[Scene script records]
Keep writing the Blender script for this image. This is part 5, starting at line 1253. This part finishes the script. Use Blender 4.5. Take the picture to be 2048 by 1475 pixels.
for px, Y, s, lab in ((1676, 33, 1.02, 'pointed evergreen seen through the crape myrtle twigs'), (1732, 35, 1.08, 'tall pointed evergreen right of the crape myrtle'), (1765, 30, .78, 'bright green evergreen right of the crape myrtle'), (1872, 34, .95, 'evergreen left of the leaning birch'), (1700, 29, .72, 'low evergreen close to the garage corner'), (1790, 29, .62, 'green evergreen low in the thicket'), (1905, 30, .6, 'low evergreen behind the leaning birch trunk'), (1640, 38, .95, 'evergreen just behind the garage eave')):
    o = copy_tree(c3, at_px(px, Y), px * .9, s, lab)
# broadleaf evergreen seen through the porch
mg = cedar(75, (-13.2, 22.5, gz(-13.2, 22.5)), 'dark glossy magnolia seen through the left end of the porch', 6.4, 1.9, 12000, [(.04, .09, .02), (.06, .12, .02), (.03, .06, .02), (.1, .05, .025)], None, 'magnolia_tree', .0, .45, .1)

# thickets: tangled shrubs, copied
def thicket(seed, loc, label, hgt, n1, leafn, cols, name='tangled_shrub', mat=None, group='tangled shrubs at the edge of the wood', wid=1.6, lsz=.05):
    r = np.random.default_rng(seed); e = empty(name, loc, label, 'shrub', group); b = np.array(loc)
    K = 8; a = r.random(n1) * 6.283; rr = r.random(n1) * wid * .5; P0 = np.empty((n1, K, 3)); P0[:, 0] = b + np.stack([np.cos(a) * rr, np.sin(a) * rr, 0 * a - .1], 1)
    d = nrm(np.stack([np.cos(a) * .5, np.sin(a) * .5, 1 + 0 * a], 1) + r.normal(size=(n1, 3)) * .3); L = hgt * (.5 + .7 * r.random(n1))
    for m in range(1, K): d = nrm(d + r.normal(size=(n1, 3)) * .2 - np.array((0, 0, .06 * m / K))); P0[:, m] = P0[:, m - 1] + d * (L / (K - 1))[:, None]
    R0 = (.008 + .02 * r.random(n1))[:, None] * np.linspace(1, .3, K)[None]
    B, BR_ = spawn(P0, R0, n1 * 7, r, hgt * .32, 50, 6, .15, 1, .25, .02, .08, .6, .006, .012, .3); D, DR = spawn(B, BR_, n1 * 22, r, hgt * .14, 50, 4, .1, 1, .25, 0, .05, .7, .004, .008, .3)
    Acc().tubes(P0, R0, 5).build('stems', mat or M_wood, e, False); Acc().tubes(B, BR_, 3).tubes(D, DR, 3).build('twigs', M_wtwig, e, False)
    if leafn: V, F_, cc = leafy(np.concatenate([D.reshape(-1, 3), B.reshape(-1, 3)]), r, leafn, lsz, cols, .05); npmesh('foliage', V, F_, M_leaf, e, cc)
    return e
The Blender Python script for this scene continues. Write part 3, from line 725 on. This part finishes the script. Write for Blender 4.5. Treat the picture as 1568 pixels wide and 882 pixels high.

GIVEN PROBLEM:
Repeat verbatim the opening run of entries, ending with the line that contains "mg = cedar(75, (-13.2, 22.5, gz(-13.2, 22.5)), 'dark".

WRITTEN SOLUTION:
Keep writing the Blender script for this image. This is part 5, starting at line 1253. This part finishes the script. Use Blender 4.5. Take the picture to be 2048 by 1475 pixels.
for px, Y, s, lab in ((1676, 33, 1.02, 'pointed evergreen seen through the crape myrtle twigs'), (1732, 35, 1.08, 'tall pointed evergreen right of the crape myrtle'), (1765, 30, .78, 'bright green evergreen right of the crape myrtle'), (1872, 34, .95, 'evergreen left of the leaning birch'), (1700, 29, .72, 'low evergreen close to the garage corner'), (1790, 29, .62, 'green evergreen low in the thicket'), (1905, 30, .6, 'low evergreen behind the leaning birch trunk'), (1640, 38, .95, 'evergreen just behind the garage eave')):
    o = copy_tree(c3, at_px(px, Y), px * .9, s, lab)
# broadleaf evergreen seen through the porch
mg = cedar(75, (-13.2, 22.5, gz(-13.2, 22.5)), 'dark glossy magnolia seen through the left end of the porch', 6.4, 1.9, 12000, [(.04, .09, .02), (.06, .12, .02), (.03, .06, .02), (.1, .05, .025)], None, 'magnolia_tree', .0, .45, .1)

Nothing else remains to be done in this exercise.